CRICVIZ T20 LEGENDS - DWAYNE 'DJ' BRAVO
Introducing a new series, 'CricViz T20 Legends', with the world-leading analysts taking a look at the finest T20 players to come out of the Caribbean.
* * *
Dwayne ‘DJ’ Bravo is one of the most successful, iconic, and long-standing players in the history of the T20 format. He is as entwined with this form of the game as anyone, present and influential throughout many of its most celebrated moments, and a key part of many of its greatest teams. An inventive and creative seamer and a more than useful late order hitter, Bravo is without question one of the finest Caribbean T20 players ever.
When T20 began to be played at the top level of the game, many questioned how the value of a wicket would change, asking whether batsmen would just slog from ball one and, as a result, the worth of a wicket-taking bowler would fall. As we have seen, this hasn't been the case - wickets are crucial, with teams seeking to balance their side and include enough bowling, and the exposure of the tail as much an issue in T20 as any other version of the game. As such, the value of wicket-taking bowlers has been key, and Bravo stands as one of the most impressive. An astonishing career tally of 497 wickets, across almost nine thousand balls bowled, is a remarkable marker of dominance. No player in history has taken more T20 wickets - truthfully, no player has even come close. Even Lasith Malinga, without question a fellow member of the T20 hall-of-fame, is within 100 wickets of Bravo's haul.

That 'almost nine thousand' - to be specific, 8869 - is historic in its own way. No bowler has bowled more deliveries in this format than Bravo, and he's well ahead of Sunil Narine, his compatriot having more bowled more than one thousand deliveries fewer across his not inconsiderable career.

Bravo's career is not defined only be longevity, of course, but also by success. He has been on the winning side more than almost anyone. Bravo has won 257 T20 games in his career, a figure that can be bettered only by Kieron Pollard on 277. His Windies teammate has played 46 more matches as well, and Bravo himself boasts as slightly higher win percentage - he's come out on top 56% of the time, compared to Pollard's 55%. In the Indian Premier League, Bravo has been a crucial part of the Chennai Super Kings set-up. Led by MS Dhoni, CSK are one of the most successful sides in IPL history, having won three titles (and only Mumbai Indians, with Pollard in their ranks, having won more). Add to that two World T20 titles in 2012 and 2016, as well as the three Caribbean Premier League titles won with Trinbago Knight Riders, and Bravo's trophy cabinet is as impressive as they come.

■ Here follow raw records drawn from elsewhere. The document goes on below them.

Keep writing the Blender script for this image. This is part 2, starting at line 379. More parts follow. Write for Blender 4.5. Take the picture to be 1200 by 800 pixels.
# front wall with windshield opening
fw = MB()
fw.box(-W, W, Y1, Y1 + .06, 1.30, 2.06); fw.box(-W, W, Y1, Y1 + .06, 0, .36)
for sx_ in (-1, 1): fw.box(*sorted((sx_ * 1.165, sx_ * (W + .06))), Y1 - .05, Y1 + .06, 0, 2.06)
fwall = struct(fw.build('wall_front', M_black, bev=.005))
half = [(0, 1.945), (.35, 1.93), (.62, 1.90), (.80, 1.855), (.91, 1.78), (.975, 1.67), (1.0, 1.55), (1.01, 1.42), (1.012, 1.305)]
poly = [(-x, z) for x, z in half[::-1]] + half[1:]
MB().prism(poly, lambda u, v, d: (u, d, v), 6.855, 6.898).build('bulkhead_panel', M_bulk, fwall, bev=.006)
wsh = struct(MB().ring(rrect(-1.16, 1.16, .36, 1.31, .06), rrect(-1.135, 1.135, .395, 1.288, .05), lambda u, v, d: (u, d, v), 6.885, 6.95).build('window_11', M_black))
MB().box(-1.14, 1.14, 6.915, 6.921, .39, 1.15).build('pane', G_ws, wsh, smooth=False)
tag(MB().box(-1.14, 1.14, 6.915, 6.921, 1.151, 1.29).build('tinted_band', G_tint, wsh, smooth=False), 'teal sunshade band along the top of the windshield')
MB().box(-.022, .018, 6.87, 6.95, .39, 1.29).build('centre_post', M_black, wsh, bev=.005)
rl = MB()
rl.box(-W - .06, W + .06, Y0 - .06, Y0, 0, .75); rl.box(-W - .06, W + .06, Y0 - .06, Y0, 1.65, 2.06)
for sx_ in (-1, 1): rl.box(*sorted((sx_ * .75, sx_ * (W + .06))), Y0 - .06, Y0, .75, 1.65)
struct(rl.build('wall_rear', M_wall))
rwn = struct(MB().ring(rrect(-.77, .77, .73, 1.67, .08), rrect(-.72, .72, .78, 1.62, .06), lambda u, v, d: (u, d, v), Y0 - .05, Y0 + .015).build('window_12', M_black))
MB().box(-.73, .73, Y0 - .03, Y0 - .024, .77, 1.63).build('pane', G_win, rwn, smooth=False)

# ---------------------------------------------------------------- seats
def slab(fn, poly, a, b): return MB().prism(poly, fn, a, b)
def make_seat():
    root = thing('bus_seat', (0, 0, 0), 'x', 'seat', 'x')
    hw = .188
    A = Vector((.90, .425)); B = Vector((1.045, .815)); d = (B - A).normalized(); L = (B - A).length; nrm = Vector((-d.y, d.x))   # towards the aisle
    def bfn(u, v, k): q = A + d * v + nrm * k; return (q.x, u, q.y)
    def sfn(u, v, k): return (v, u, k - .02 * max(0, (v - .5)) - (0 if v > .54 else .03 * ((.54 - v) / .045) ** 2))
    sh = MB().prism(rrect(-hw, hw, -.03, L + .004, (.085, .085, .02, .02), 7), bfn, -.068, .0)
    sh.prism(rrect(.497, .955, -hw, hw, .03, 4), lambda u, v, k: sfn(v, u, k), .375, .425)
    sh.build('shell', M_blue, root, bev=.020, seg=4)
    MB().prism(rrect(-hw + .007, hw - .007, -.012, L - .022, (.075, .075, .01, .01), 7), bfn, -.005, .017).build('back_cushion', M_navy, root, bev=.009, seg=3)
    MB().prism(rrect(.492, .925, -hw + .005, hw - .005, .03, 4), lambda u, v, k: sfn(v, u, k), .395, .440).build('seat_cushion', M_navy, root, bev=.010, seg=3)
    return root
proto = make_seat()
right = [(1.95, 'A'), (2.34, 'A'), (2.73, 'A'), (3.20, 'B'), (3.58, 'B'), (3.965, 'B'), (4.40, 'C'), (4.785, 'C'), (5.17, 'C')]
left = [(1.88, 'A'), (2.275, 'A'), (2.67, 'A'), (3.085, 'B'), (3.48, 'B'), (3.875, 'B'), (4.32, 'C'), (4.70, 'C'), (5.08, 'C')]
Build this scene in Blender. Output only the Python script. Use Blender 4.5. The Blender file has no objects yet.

The most defining feature of Bravo's game, and the success it brought him, was his wide range of variations. Slower balls, cutters, dipping yorkers and sharper-than-expected bouncers, it was the range and breadth of Bravo's armoury which was so daunting to batsmen the world over. In the earlier days of T20 as bowlers were finding their feet, and exploring the game, Bravo stood firmly at one end of the spectrum. Before 2010, he bowled 19% slower balls, a figure which none of the established seamers in the world could beat, barring Irfan Pathan who bowled 23%. He was at the forefront of the development of the slower ball variation in this format of the game, and in the next few years would take it further. Partially a function of his age, but also a genuine tactical choice, Bravo moved to bowling roughly half of his deliveries as change-downs; between 2015 and 2017, he bowled more slower balls than quicker balls.

Within that variation range, are a number of specific deliveries: the iconic dipping slower ball yorker, the slower ball bouncer, the cutter. The last of these is interesting, in that Bravo made it through his whole career (and all the success it brought him) without really bowling leg cutters. 42% of his deliveries deviated from left-to-right (i.e. an off cutter) but just 4% of his deliveries went the other way. This could easily have made him predictable, but such was Bravo's mastery of the three main slower variations, he needn't have worried.
Bravo has always been renowned for his effectiveness at the death, and rightly so. His economy rate in the death overs (9.4rpo) is a tough higher than we might expect, but he is very often bowling the penultimate and final overs in the innings, the highest scoring even of those in the death phase. Compared to the average for all players who have bowled in the overs Bravo has, he goes at 1.3rpo less, showing that he is saving his team valuable runs whenever he operates in this phase of the game.

As T20 grows larger, more and more prominent in the cricketing calendar, Bravo's influence is only going to grow. Equally, the recognition of his influence is only going to grow, as more bowlers follow in his footsteps and explore the area of the game in which he blazed a trail. With T20 now establishing itself as an element of cricketing life as sophisticated as ODIs and Tests, the early work of Bravo and players like him in laying the template are only going to be more appreciated, in the years to come - a fitting place in history for one of the greats.